As an author, people often ask me, “What books do you recommend?”  It should be an easy question – there are so many!  Ah, but there’s the rub – there are so many.  

Still, sometimes I like to stop and be specific about the books that mean something to me and since ‘tis the season for being grateful, here are six books that make me thankful, ranging from a picture book that reminds me to be present as a mother to a novel with a funny, touching peek at family dynamics, just in time for the holidays.

1. The Three Questions by Jon Muth: 

Based on a story by Leo Tolstoy, this beautiful picture book reminds me that there is no time like the present – that sometimes, even when I feel like there are a million other things I need to do, nothing compares to (or is more important than) those precious minutes reading with my daughter on her bed, or watching her play at the park, or walking with her to school.
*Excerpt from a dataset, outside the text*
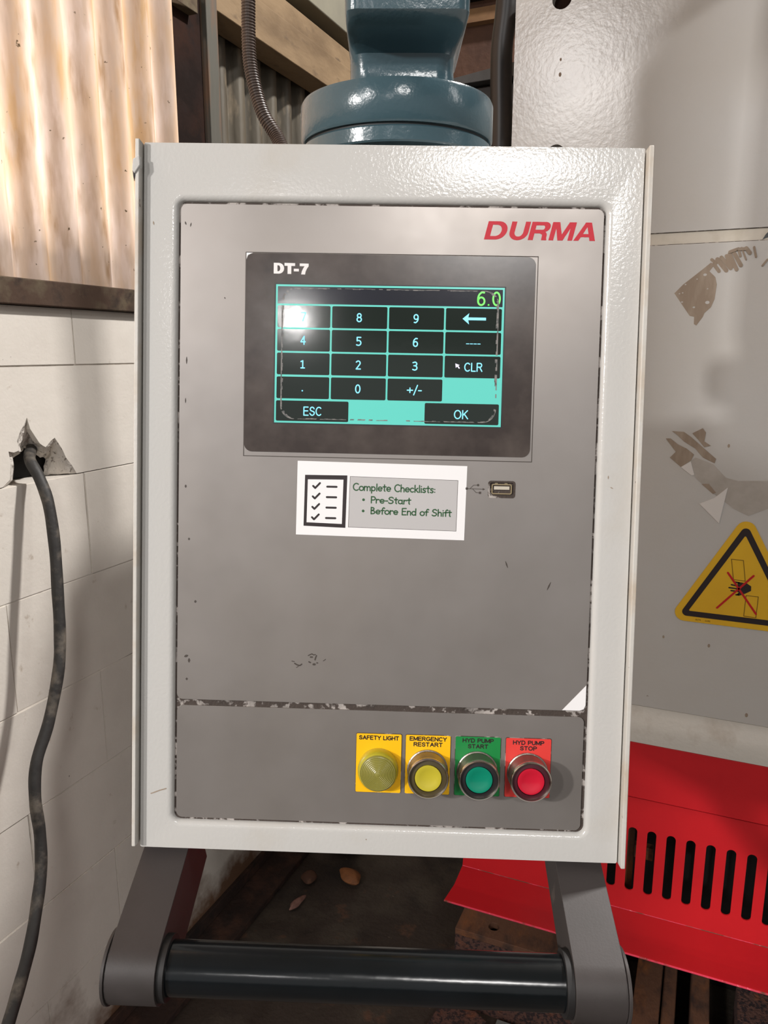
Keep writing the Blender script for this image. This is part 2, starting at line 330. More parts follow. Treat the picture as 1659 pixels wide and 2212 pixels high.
# broken block with the cable hole
chip = [(.909, 1.2262), (.925, 1.236), (.930, 1.262), (.9285, 1.2845), (.9385, 1.2815), (.949, 1.2835), (.9475, 1.300), (.956, 1.316), (.9655, 1.326), (.9725, 1.338), (.9775, 1.318), (.9865, 1.304),
        (.995, 1.291), (1.001, 1.2865), (1.0075, 1.283), (1.0195, 1.2925), (1.0295, 1.2975), (1.038, 1.285), (1.045, 1.274), (1.052, 1.258), (1.064, 1.243), (1.074, 1.2262)]
out = [(.8935, 1.2262)] + chip + [(1.2905, 1.2262), (1.2905, 1.4238), (.8935, 1.4238)]
bm = bmesh.new(); prism(bm, [out], 0, .012, WP); fin(bm, 'block', M['wall'], wl, label='broken block with a jagged hole for the cable')
inner = [(.926, 1.2262), (.930, 1.236), (.934, 1.258), (.9345, 1.272), (.9425, 1.2755), (.950, 1.277), (.9525, 1.280), (.9565, 1.2835), (.962, 1.286), (.968, 1.2845), (.974, 1.282), (.979, 1.279),
         (.984, 1.2725), (.989, 1.268), (.994, 1.2665), (1.001, 1.266), (1.005, 1.263), (1.004, 1.256), (1.001, 1.250), (.998, 1.243), (.994, 1.235), (.992, 1.2262)]
inner = [(y * 1.0415, max(1.2262, HC + (z - HC) * 1.0415)) for y, z in inner]
bm = bmesh.new(); NR = 7; rows = []
for k in range(NR + 1):
    t = k / NR; row = []
    for (a, b) in zip(chip, inner):
        j = 0 if k in (0,) else 1
        row.append(bm.verts.new(WP(a[0] * (1 - t) + b[0] * t + j * random.uniform(-.0012, .0012), a[1] * (1 - t) + b[1] * t + j * random.uniform(-.0012, .0012), .045 * t ** 1.2 + j * random.uniform(-.0028, .0028))))
    rows.append(row)
for a, b in zip(rows, rows[1:]):
    for i in range(len(a) - 1): bm.faces.new((a[i], a[i + 1], b[i + 1], b[i]))
fin(bm, 'broken_edge', M['brokenb'], wl)
bm = bmesh.new(); box(bm, (XW - .16, .93, 1.2265), (XW - .055, 1.14, 1.36)); fin(bm, 'cavity_shade', M['void'], wl)  # solid black block stands in for the shade inside the hole
bm = bmesh.new()
box(bm, (XW - .17, -1.1, 0), (XW - .002, 3.0, 1.2235)); box(bm, (XW - .17, -1.1, 1.2235), (XW - .002, .885, 1.524))
box(bm, (XW - .17, 1.30, 1.2235), (XW - .002, 3.0, 1.524)); box(bm, (XW - .17, .885, 1.4235), (XW - .002, 1.30, 1.524))
box(bm, (XW - .17, 1.09, 1.2235), (XW - .0125, 1.30, 1.4235))
fin(bm, 'mortar', M['mortar'], wl)
# rail under the translucent sheet
bm = bmesh.new(); box(bm, (XW - .10, -1.1, 1.5255), (XW + .017, 1.419, 1.5685)); fin(bm, 'sill_rail', M['rail'], wl, bevel=.002)
def corrugated(name, y0, y1, z0, z1, x, amp, pitch, phase, m, power=1.0, sub=8):
    bm = bmesh.new(); n = int((y1 - y0) / pitch * sub * 2); cols = []
    nz = 6
    for i in range(n + 1):
        y = y0 + (y1 - y0) * i / n; s = math.sin(2 * PI * (y - phase) / pitch); s = math.copysign(abs(s) ** power, s)
        cols.append([bm.verts.new((x + amp * s, y, z0 + (z1 - z0) * k / nz + (.0012 * math.sin(i * .9) if k == 0 else 0))) for k in range(nz + 1)])
    for a, b in zip(cols, cols[1:]):
        for k in range(nz): bm.faces.new((a[k], b[k], b[k + 1], a[k + 1]))
    bmesh.ops.recalc_face_normals(bm, faces=bm.faces)
    me = bpy.data.meshes.new(name); bm.to_mesh(me); bm.free(); me.polygons.foreach_set('use_smooth', [True] * len(me.polygons))
    return link(name, me, m)
s = corrugated('corrugated_sheet', -1.1, 1.419, 1.567, 3.6, XW + .004, .010, .076, .02, M['fibreglass'], .8); s.parent = wl; s['label'] = 'translucent fibreglass sheet glowing with daylight'
s = corrugated('corrugated_sheet', 1.50, 3.0, 1.50, 3.6, -1.178, .017, .080, .03, M['oldsheet'], .45); s.parent = wl; s['label'] = 'dull weathered grey steel sheet behind the timber rail'

fl = bmesh.new()
nx, ny = 60, 80; vs = {}
for i in range(nx + 1):
    for j in range(ny + 1):
        vs[i, j] = fl.verts.new((-1.4 + 8.4 * i / nx, -9 + 12 * j / ny, random.uniform(-.001, .0012)))
for i in range(nx):
    for j in range(ny): fl.faces.new((vs[i, j], vs[i + 1, j], vs[i + 1, j + 1], vs[i, j + 1]))
fin(fl, 'floor', M['concrete'], kind='structure', smooth=True)
bm = bmesh.new(); box(bm, (-1.4, -9.0, 4.8), (7, 3.05, 4.84)); fin(bm, 'ceiling', M['roof'], kind='structure')
bw = empty('wall_back', kind='structure')
bm = bmesh.new(); box(bm, (-1.3, 3.0, 0), (7, 3.05, 4.8)); fin(bm, 'cladding', M['backwall'], bw)
bm = bmesh.new(); box(bm, (-1.08, 2.965, 2.62), (7, 3.0, 2.665)); fin(bm, 'batten', M['backtrim'], bw)
bm = bmesh.new(); box(bm, (-1.08, 2.93, 2.70), (7, 3.0, 2.86)); fin(bm, 'dark_beam', M['post'], bw)

# steel column, timber rail, fascia board
col = empty('steel_column', 'dark rusty steel column beside the glowing translucent sheet', 'column', (XW, 1.42, 0))
def sub(name, m, parent, a, b, bevel=.0015, **k):
    bm = bmesh.new(); o = parent.location; box(bm, tuple(a[i] - o[i] for i in range(3)), tuple(b[i] - o[i] for i in range(3)))
    return fin(bm, name, m, parent, bevel=bevel, **k)
sub('web', M['post'], col, (XW - .09, 1.4215, 1.525), (XW - .012, 1.546, 4.3))
sub('flange', M['flange_p'], col, (XW - .05, 1.546, 1.525), (XW + .004, 1.588, 4.3), label='worn grey and orange painted flange')
sub('cleat', M['rail'], col, (XW - .012, 1.425, 2.150), (XW + .012, 1.505, 2.20), label='small orange brown cleat at the top')
gt = empty('timber_rail', 'cream weathered timber rail running back above the grey corrugated sheet', 'beam', (XW, 1.59, 2.19))
sub('board', M['girt'], gt, (XW - .075, 1.590, 2.190), (XW, 3.0, 2.278), .002)
sub('board', M['girt'], gt, (XW - .075, 1.590, 2.2795), (XW - .006, 3.0, 2.330), .002)
fa = bmesh.new(); box(fa, (XW - .09, 1.60, 2.362), (XW + .01, 3.0, 3.6)); fo = fin(fa, 'fascia_board', M['fascia'], wl, bevel=.003, label='pale green-grey board above the dark gap')
bm = bmesh.new(); box(bm, (XW - .088, 1.60, 2.332), (XW - .05, 3.0, 2.36)); fin(bm, 'shade_strip', M['void'], gt.parent).name = 'gap_shade_strip'  # black strip painted in for the shade between rail and fascia
gp = bpy.data.objects['gap_shade_strip']; gp.parent = wl

# steel angle at the wall foot
sa = empty('steel_angle', 'dark rusty steel angle lying along the foot of the white block wall', 'steel angle', (XW, 0, 0))
sub('upright_leg', M['angle'], sa, (XW + .001, -1.0, 0.002), (XW + .012, 2.9, .052), .002)
sub('flat_leg', M['angle'], sa, (XW + .012, -1.0, 0.002), (XW + .098, 2.9, .020), .002)

# ================================================================== BLACK CABLE, CONDUIT, HOSE
pc = [(-1.155, 1.045, 1.275), (-1.115, 1.005, 1.278), (-1.078, .966, 1.266), (-1.051, .958, 1.237), (-1.031, .954, 1.193), (-1.016, .945, 1.123), (-1.006, .933, 1.045), (-.998, .922, .974), (-.991, .905, .914), (-.991, .875, .835), (-.991, .842, .776),
      (-.986, .828, .718), (-.981, .826, .656), (-.971, .812, .598), (-.956, .784, .555), (-.936, .747, .515), (-.916, .702, .480), (-.896, .657, .45), (-.876, .60, .40), (-.86, .5, .25), (-.84, .42, .08), (-.80, .30, .014), (-.6, .1, .012), (-.3, -.2, .012)]
bm = bmesh.new(); sweep(bm, smoothpath(pc, 8), lambda i: .0098 + .00025 * math.sin(i * .7), 20)
tag(fin(bm, 'power_cable', M['cable'], smooth=True), 'thick dusty black cable hanging from a jagged hole in the white block wall', 'cable')
pc = [(-.62, 1.0, 2.30), (-.626, 1.0, 2.05), (-.628, 1.0, 1.93), (-.6295, 1.0, 1.886), (-.629, 1.0, 1.845), (-.622, 1.0, 1.809), (-.609, 1.0, 1.772), (-.586, 1.0, 1.737), (-.555, .965, 1.69), (-.50, .85, 1.60), (-.42, .70, 1.49), (-.365, .624, 1.438)]
pth = smoothpath(pc, 40)
# resample evenly so the ribs come out at one pitch
acc = [0]; 
for a, b in zip(pth, pth[1:]): acc.append(acc[-1] + (b - a).length)
STEP = .00095; res = []; j = 0; t = 0
while t < acc[-1]:
    while acc[j + 1] < t: j += 1
    res.append(pth[j].lerp(pth[j + 1], (t - acc[j]) / max(1e-9, acc[j + 1] - acc[j]))); t += STEP
bm = bmesh.new(); sweep(bm, res, lambda i: (.0086, .0098, .0098, .0086)[i % 4], 14)
tag(fin(bm, 'ribbed_conduit', M['conduit'], smooth=True), 'brown ribbed flexible conduit hanging in front of the timber rail', 'conduit')
bm = bmesh.new(); sweep(bm, smoothpath([(-.368, 1.40, 2.50), (-.368, 1.40, 2.2), (-.372, 1.40, 2.03), (-.3785, 1.40, 1.96), (-.3785, 1.40, 1.90), (-.3755, 1.40, 1.80), (-.375, 1.40, 1.5), (-.375, 1.40, 1.25), (-.375, 1.43, 1.12), (-.375, 1.50, 1.08)], 8), .0185, 24)
tag(fin(bm, 'black_hose', M['hose'], smooth=True), 'thick black hose rising along the left edge of the grey press', 'hose')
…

2. The Storm by Cynthia Rylant: 

In the first of The Lighthouse Family series, Rylant introduces us to Pandora the cat, Seabold the dog, and a trio of orphaned mice.  My six year old daughter loved these books dearly last year in kindergarten and they keep coming out time and time again for us to read.  Like all of Rylant’s wonderful, vivid writing, they take you straight to the special lighthouse world of these animals and wrap you like a blanket in the story of how they came to be a family.

3. Anne of Green Gables by L.M. Montgomery: 

Anne with an ‘e’, and her shenanigans, her love (and hate!) for Gil, her adopted family on the gorgeous Prince Edwards Islands (still one of my top places I long to go) simply define what childhood reading was like for me – the opportunity to love a character and her world so much I felt a part of her space.

4. How I Live Now by Meg Rosoff: 

One of the best young adult novels I’ve read in the last five years, this is the book I hand over when someone says, “I don’t read much YA – what should I read?”  Beautifully written, both dystopian and real all at once, and wonderfully drawn characters about a young girl sent to live in England after a 21st  war breaks out and her struggle to come of age in the unknown aftermath.

5. The Shipping News by Annie Proulx: 

This is the book that will forever hold a spot in my heart as the novel where I came of age as a literary reader.  I read it lakeside the summer after my freshman year of college, feeling very adult and English major-ish, completely on my own and without a teacher pointing me in any sort of direction.  I simply swam in her rich language and let myself be carried away to Newfoundland and its quirky inhabitants.  With this novel, I fell in love with character driven literary worlds and haven’t looked back since.

6. This Is Where I Leave You by Jonathan Tropper: 

When I need to laugh, I reach for a Jonathan Tropper novel.  While I love all his books, this one hit a deep emotional chord for me because beneath the vibrant, hilarious voice is a man who really understands family nuance and complexity – in all its dysfunctional, yet necessary, glory.  A perfect side dish to any holiday.